Weir became the principal steward of the Dead’s legacy following Garcia’s death. There are some among the band’s immense fan-base who never forgave him for it. I don’t number among them. In my view, Weir was incredibly well-suited to drive the bus, and he did so in a way that would have made band mentor (and Kerouac pal) Neal Cassady proud - with clear-headed abandonment, one eye on the road unwinding, another scoping out all the sights along the way, and declaring the equal potential of every moment to become a magical one. He did this until the very end.
“I can’t think of anyone that needed to play live music any more than Bob,” wrote his Dead & Co. bandmate Oteil Burbridge in the wake of Weir’s transformation.
“It went past devotion, past dedication, past obsession. It seemed to me more like self identification. I think he felt it is what and who he was. I also cannot think of anyone who played more live shows. We could depend on it, like the sun coming up.
“He was so unique as a human and a musician. His mannerisms when he spoke were just as singular as the way he played guitar, sang, composed and lived day to day.”
Bobby’s words, written as a eulogy for Lesh, form a farewell that is equally fitting for his own passing.
“The Muse gives us the people and tools to work with. Where we go with that work emerges from somewhere between our intuition and her inspiration. It’s a process always cloaked deep in Mystery, and at its best, the Mystery is forever lasting, after its rendering.
“‘Look out of any window…’ has that ring to it.
“Meanwhile, given that death is the last and best reward for a life well and fully lived, I rejoice in his liberation…”
And we rejoice in yours, Bobby. Thanks for all of it.

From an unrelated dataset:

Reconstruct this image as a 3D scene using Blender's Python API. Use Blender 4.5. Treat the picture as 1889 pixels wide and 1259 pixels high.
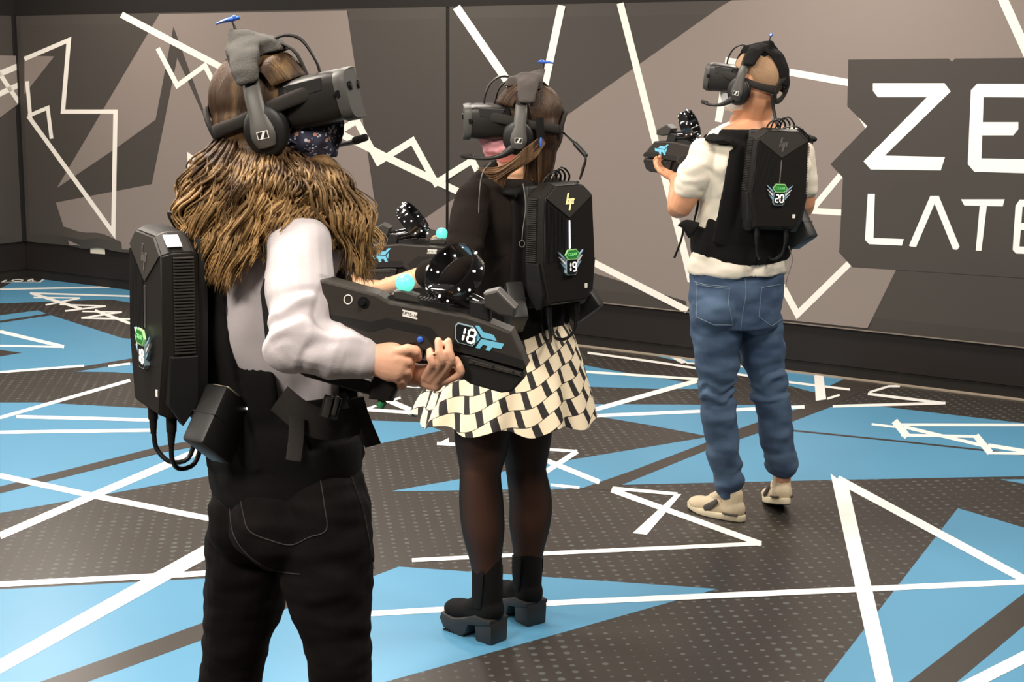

I cannot express enough how much it means to me that you are still writing and sharing your thoughts and views of not just music but humanity, Jeff. My partner and I were devastated when you stopped writing for the Buffalo News. You were our North Star on all things entwined with music and the soul. I am so grateful that I can come here and still read and fill my cup. A beautiful piece. Thank you.
Thank you Jeff,for being someone “who gets it”RIP Bobby!